Im November 2016 unterstellt Reimann zum Beispiel in der linken Wochenzeitung „Der Freitag“, dass von Israel manchmal palästinensischer Terrorismus nur „unterstellt“ würde, um Massaker und Hinrichtungen zu rechtfertigen. Auf dem Blog „Foreign Policy Journal“, das von dem BDS-Unterstützer Jeremy R. Hammand betrieben wird, nennt Reimann Israel im März 2017 einen „Apartheid-Staat“, der Folter, Morde und andere Verbrechen begehe, um die Dominanz einer rassischen Gruppe über eine andere Rasse zu festigen und die andere Rasse systematisch zu unterdrücken.

Sein Blogger-Kollege Jeremy R. Hammand spricht Israel das Existenzrecht wörtlich ab, indem er sagt, dass es ein solches Recht gar nicht gebe. Laut Hammand würden die Zionisten von „Existenzrecht“ sprechen, wenn sie eigentlich das „Recht zur ethnischen Säuberung“ meinen. Im August 2022 bezeichnete Reimann anlässlich der Ermittlungen wegen Volksverhetzung gegen Präsidenten der palästinensischen Autonomiebehörde, Mahmud Abbas die Palästinenser als „Opfer der Opfer“.

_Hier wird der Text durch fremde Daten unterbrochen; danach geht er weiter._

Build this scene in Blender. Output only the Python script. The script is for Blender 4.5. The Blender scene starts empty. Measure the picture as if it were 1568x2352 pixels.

Abbas hatte Israel bei einer Pressekonferenz im Kanzleramt „fünfzigfachen Holocaust“ vorgeworfen. Reimann, der selbst immer wieder behauptet, einen Unterschied zu machen zwischen Juden und dem Staat Israel, setzt mit der Formulierung „Opfer der Opfer“ beide Kategorien gleich, verwendet Nazi-Vokabular und spielt auf eines der primitivsten judenfeindlichen Muster an, nämlich die küchenpsychologische Behauptung, die Opfer von einst seien die Täter von heute.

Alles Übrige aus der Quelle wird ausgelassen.